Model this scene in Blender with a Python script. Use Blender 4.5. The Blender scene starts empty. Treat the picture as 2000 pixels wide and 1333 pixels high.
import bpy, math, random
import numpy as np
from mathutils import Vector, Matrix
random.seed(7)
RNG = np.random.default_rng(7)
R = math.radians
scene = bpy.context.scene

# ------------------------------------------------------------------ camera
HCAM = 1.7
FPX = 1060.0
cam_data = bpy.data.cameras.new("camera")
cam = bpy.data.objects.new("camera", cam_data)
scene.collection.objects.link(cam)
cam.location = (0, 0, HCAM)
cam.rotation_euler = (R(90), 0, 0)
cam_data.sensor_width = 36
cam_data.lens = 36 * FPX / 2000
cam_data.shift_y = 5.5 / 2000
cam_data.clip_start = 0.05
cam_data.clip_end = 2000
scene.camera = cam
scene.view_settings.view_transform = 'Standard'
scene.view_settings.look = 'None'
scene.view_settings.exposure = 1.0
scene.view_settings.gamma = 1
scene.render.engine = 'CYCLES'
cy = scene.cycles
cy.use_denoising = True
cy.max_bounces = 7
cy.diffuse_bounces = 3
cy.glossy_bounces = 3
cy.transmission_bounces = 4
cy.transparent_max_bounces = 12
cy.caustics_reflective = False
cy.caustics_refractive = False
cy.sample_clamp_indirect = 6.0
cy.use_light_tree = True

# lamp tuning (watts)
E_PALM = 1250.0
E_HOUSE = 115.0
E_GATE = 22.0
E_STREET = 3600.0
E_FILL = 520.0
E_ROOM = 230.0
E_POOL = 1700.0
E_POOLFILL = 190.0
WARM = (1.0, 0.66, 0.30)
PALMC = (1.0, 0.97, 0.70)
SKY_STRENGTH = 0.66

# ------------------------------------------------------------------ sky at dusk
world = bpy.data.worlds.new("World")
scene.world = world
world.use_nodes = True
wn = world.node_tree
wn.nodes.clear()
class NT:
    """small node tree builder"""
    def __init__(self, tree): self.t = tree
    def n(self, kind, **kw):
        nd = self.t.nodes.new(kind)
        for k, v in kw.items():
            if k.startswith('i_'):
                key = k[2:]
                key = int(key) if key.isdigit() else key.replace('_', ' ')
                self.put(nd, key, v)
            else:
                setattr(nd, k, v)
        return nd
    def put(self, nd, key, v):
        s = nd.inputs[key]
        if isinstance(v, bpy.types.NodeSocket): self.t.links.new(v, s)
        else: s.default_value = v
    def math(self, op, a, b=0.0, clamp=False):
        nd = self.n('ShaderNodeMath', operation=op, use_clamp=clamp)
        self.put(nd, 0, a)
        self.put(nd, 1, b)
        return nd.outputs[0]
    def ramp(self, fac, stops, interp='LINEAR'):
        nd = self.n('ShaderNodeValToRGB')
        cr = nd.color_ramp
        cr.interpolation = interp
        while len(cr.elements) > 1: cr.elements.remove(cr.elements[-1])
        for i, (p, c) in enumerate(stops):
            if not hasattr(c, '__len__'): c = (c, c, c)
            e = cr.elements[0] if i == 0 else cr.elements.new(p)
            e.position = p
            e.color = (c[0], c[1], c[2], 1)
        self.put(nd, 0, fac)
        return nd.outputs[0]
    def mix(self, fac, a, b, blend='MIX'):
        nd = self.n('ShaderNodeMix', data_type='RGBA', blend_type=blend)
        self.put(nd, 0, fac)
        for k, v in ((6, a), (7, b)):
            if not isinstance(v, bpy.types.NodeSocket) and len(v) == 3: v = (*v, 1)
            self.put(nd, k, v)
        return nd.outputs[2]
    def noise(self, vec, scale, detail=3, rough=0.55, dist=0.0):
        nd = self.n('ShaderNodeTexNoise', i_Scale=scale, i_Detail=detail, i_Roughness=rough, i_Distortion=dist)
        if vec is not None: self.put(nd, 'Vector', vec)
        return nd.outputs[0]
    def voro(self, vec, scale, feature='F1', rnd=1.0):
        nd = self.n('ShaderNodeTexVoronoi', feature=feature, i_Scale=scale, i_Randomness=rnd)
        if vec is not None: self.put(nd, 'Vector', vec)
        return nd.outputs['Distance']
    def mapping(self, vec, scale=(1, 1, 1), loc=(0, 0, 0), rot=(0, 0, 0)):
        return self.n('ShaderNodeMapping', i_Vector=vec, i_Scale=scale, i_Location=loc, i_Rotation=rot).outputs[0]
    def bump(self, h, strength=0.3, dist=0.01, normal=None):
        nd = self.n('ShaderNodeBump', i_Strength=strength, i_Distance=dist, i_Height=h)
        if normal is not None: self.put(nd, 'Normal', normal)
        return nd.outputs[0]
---
* [STATED TASK]: Look through the material above and pick out each line holding the word "scene".

* [RIGHT ANSWER]:
Model this scene in Blender with a Python script. Use Blender 4.5. The Blender scene starts empty. Treat the picture as 2000 pixels wide and 1333 pixels high.
scene = bpy.context.scene
scene.collection.objects.link(cam)
scene.camera = cam
scene.view_settings.view_transform = 'Standard'
scene.view_settings.look = 'None'
scene.view_settings.exposure = 1.0
scene.view_settings.gamma = 1
scene.render.engine = 'CYCLES'
cy = scene.cycles
scene.world = world